● **Your instructions**:
Transcribe the lines below verbatim, skipping the images.

** start **

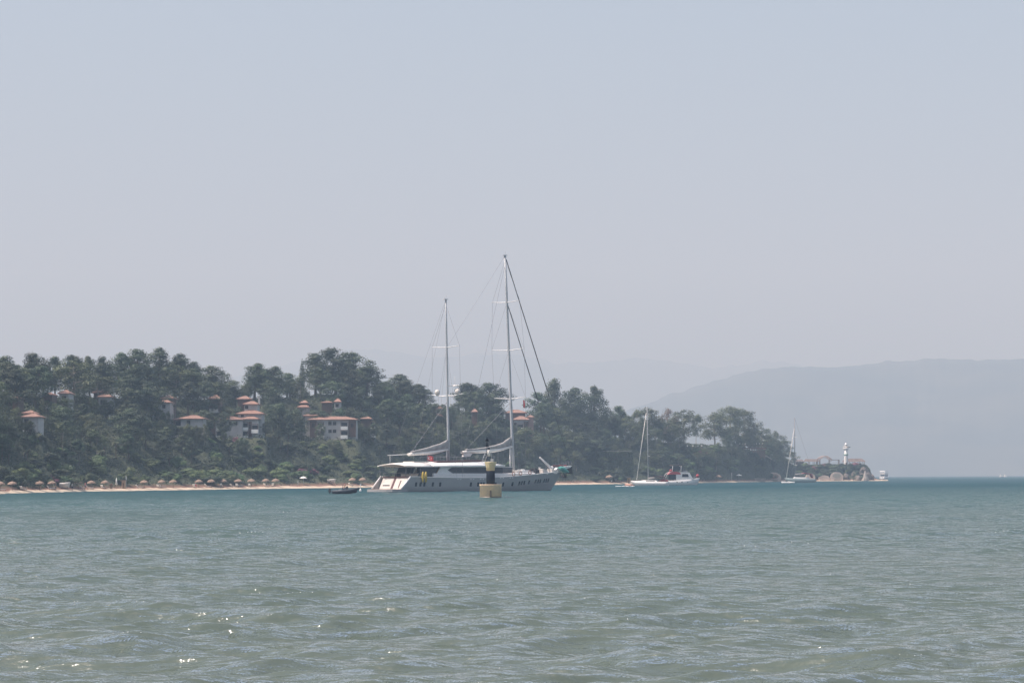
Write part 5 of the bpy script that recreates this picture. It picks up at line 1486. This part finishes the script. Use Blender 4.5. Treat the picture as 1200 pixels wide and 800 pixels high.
# green hulled sloop off the cape
CP = G(937, 565.1); cs = CP.y / FPX; rzc = R(180 + 12)
cb = empty('sailboat', CP, rzc, 'grey green hulled sloop with a tall thin mast moored off the cape', 'sailboat')
Lc = 37 * cs
hull_mesh(Lc, 4.4, 1.5, 2.0, .8).build('hull', mat('grey_green_hull', (.26, .33, .33), .4, var=.1, vscale=.3), cb)
MB().loft([[(-Lc * .3, -1.4, 1.6), (-Lc * .3, 1.4, 1.6), (-Lc * .28, 1.2, 2.3), (-Lc * .28, -1.2, 2.3)], [(Lc * .2, -1.0, 1.8), (Lc * .2, 1.0, 1.8), (Lc * .17, .8, 2.4), (Lc * .17, -.8, 2.4)]], sm=False).build('cabin', M_WHITE, cb)
mx_, mz = sloc(931.4, 560, CP, rzc); tx, tz = sloc(931.8, 489, CP, rzc)
mo = MB().tube([(mx_, 0, 1.8), (tx, 0, tz)], [.26, .18], 8).build('mast', M_STEEL, cb)
for py in (512, 536, 544.8):
    k_ = (py - 489) / (560 - 489); zm = tz + (mz - tz) * k_
    MB().tube([(mx_ - .4, -2.2, zm), (mx_, 0, zm), (mx_ - .4, 2.2, zm)], .07, 6).build('spreader', M_WHITE, mo)
bx, bz = sloc(921.5, 559, CP, rzc)
MB().tube([(tx + .2, 0, tz - 5), (bx, 0, 2.2)], [.10, .17], 8).build('furled_jib', M_COVER, mo)
wire((tx, 0, tz), (-Lc * .48, 0, 2), .035, M_STEEL, 'backstay', mo)
MB().tube([(mx_, 0, 3.6), (mx_ - 6.5, 0, 3.8)], .34, 8).build('boom', M_SAIL, cb)
MB().prism([(-Lc * .42, 2), (-Lc * .38, 3.9), (-Lc * .12, 4.2), (-Lc * .1, 4.0), (-Lc * .36, 3.7)], 'y', -1.7, 1.7).build('red_bimini', M_RED, cb)
for (px, py) in ((919.5, 565.9), (927.3, 565.8)):
    q = G(px, py); t = empty('tender_boat', q, R(170), 'tiny white tender floating %s the grey green sloop' % ('at the bow of' if px < 922 else 'under the mast of'), 'tender', 'tenders by the green sloop')
    hull_mesh(2.8, 1.3, .45, .6, .9).build('hull', M_WHITE, t)
    MB().b(-.6, -.3, -.5, .5, .5, .56).b(.4, .7, -.4, .4, .52, .58).build('bench', M_WHITE, t)

# white double deck excursion boat right of the cape
EP = G(1037, 560.6); es = EP.y / FPX
eb = empty('excursion_boat', EP, R(62), 'white double decked boat seen bow on right of the cape rocks', 'excursion boat')
Le = 16.0
hull_mesh(Le, 5.2, 1.7, 2.6, .9).build('hull', M_WHITE, eb)
MB().b(-6, 3.5, -2.1, 2.1, 1.7, 1.95).build('main_deck', M_WHITE, eb)
MB().prism([(-6, 1.95), (3.0, 1.95), (2.2, 3.9), (-6, 3.9)], 'y', -1.9, 1.9).build('saloon', M_DKGL, eb)
for s in (-1, 1):
    for x in (-6, -4, -2, 0, 2.4): MB().b(x - .12, x + .12, s * 2.0 - .08, s * 2.0 + .08, 1.95, 4.0).build('post', M_WHITE, eb)
MB().prism([(-6.4, 3.95), (3.4, 3.95), (3.0, 4.25), (-6.4, 4.25)], 'y', -2.4, 2.4).build('upper_deck', M_WHITE, eb)
for s in (-1, 1):
    for x in (-6, -2, 2): MB().tube([(x, s * 2.1, 4.25), (x, s * 2.1, 6.3)], .07, 6).build('canopy_pole', M_WHITE, eb)
MB().b(-6.2, 2.6, -2.3, 2.3, 4.3, 4.9).build('upper_rail', M_CREAM, eb)
MB().prism([(-6.4, 6.3), (2.8, 6.3), (2.5, 6.6), (-6.2, 6.6)], 'y', -2.4, 2.4).build('canopy', M_WHITE, eb)
# two very distant boats
for (px, w) in ((1173.8, 6), (1178.6, 5)):
    q = P(px, 557, 3600); q.z = 0
    t = empty('distant_boat', q, R(20), 'tiny white boat far off on the horizon, %s of a close pair' % ('left' if px < 1176 else 'right'), 'boat', 'boats on the horizon')
    hull_mesh(w, 3, 1.2, 1.7, .9).build('hull', M_WHITE, t)
    MB().prism([(-w * .3, 1.2), (w * .2, 1.3), (w * .1, 3.2), (-w * .3, 3.2)], 'y', -1.1, 1.1).build('cabin', M_WHITE, t)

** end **

● **Full response**:
Write part 5 of the bpy script that recreates this picture. It picks up at line 1486. This part finishes the script. Use Blender 4.5. Treat the picture as 1200 pixels wide and 800 pixels high.
# green hulled sloop off the cape
CP = G(937, 565.1); cs = CP.y / FPX; rzc = R(180 + 12)
cb = empty('sailboat', CP, rzc, 'grey green hulled sloop with a tall thin mast moored off the cape', 'sailboat')
Lc = 37 * cs
hull_mesh(Lc, 4.4, 1.5, 2.0, .8).build('hull', mat('grey_green_hull', (.26, .33, .33), .4, var=.1, vscale=.3), cb)
MB().loft([[(-Lc * .3, -1.4, 1.6), (-Lc * .3, 1.4, 1.6), (-Lc * .28, 1.2, 2.3), (-Lc * .28, -1.2, 2.3)], [(Lc * .2, -1.0, 1.8), (Lc * .2, 1.0, 1.8), (Lc * .17, .8, 2.4), (Lc * .17, -.8, 2.4)]], sm=False).build('cabin', M_WHITE, cb)
mx_, mz = sloc(931.4, 560, CP, rzc); tx, tz = sloc(931.8, 489, CP, rzc)
mo = MB().tube([(mx_, 0, 1.8), (tx, 0, tz)], [.26, .18], 8).build('mast', M_STEEL, cb)
for py in (512, 536, 544.8):
    k_ = (py - 489) / (560 - 489); zm = tz + (mz - tz) * k_
    MB().tube([(mx_ - .4, -2.2, zm), (mx_, 0, zm), (mx_ - .4, 2.2, zm)], .07, 6).build('spreader', M_WHITE, mo)
bx, bz = sloc(921.5, 559, CP, rzc)
MB().tube([(tx + .2, 0, tz - 5), (bx, 0, 2.2)], [.10, .17], 8).build('furled_jib', M_COVER, mo)
wire((tx, 0, tz), (-Lc * .48, 0, 2), .035, M_STEEL, 'backstay', mo)
MB().tube([(mx_, 0, 3.6), (mx_ - 6.5, 0, 3.8)], .34, 8).build('boom', M_SAIL, cb)
MB().prism([(-Lc * .42, 2), (-Lc * .38, 3.9), (-Lc * .12, 4.2), (-Lc * .1, 4.0), (-Lc * .36, 3.7)], 'y', -1.7, 1.7).build('red_bimini', M_RED, cb)
for (px, py) in ((919.5, 565.9), (927.3, 565.8)):
    q = G(px, py); t = empty('tender_boat', q, R(170), 'tiny white tender floating %s the grey green sloop' % ('at the bow of' if px < 922 else 'under the mast of'), 'tender', 'tenders by the green sloop')
    hull_mesh(2.8, 1.3, .45, .6, .9).build('hull', M_WHITE, t)
    MB().b(-.6, -.3, -.5, .5, .5, .56).b(.4, .7, -.4, .4, .52, .58).build('bench', M_WHITE, t)

# white double deck excursion boat right of the cape
EP = G(1037, 560.6); es = EP.y / FPX
eb = empty('excursion_boat', EP, R(62), 'white double decked boat seen bow on right of the cape rocks', 'excursion boat')
Le = 16.0
hull_mesh(Le, 5.2, 1.7, 2.6, .9).build('hull', M_WHITE, eb)
MB().b(-6, 3.5, -2.1, 2.1, 1.7, 1.95).build('main_deck', M_WHITE, eb)
MB().prism([(-6, 1.95), (3.0, 1.95), (2.2, 3.9), (-6, 3.9)], 'y', -1.9, 1.9).build('saloon', M_DKGL, eb)
for s in (-1, 1):
    for x in (-6, -4, -2, 0, 2.4): MB().b(x - .12, x + .12, s * 2.0 - .08, s * 2.0 + .08, 1.95, 4.0).build('post', M_WHITE, eb)
MB().prism([(-6.4, 3.95), (3.4, 3.95), (3.0, 4.25), (-6.4, 4.25)], 'y', -2.4, 2.4).build('upper_deck', M_WHITE, eb)
for s in (-1, 1):
    for x in (-6, -2, 2): MB().tube([(x, s * 2.1, 4.25), (x, s * 2.1, 6.3)], .07, 6).build('canopy_pole', M_WHITE, eb)
MB().b(-6.2, 2.6, -2.3, 2.3, 4.3, 4.9).build('upper_rail', M_CREAM, eb)
MB().prism([(-6.4, 6.3), (2.8, 6.3), (2.5, 6.6), (-6.2, 6.6)], 'y', -2.4, 2.4).build('canopy', M_WHITE, eb)
# two very distant boats
for (px, w) in ((1173.8, 6), (1178.6, 5)):
    q = P(px, 557, 3600); q.z = 0
    t = empty('distant_boat', q, R(20), 'tiny white boat far off on the horizon, %s of a close pair' % ('left' if px < 1176 else 'right'), 'boat', 'boats on the horizon')
    hull_mesh(w, 3, 1.2, 1.7, .9).build('hull', M_WHITE, t)
    MB().prism([(-w * .3, 1.2), (w * .2, 1.3), (w * .1, 3.2), (-w * .3, 3.2)], 'y', -1.1, 1.1).build('cabin', M_WHITE, t)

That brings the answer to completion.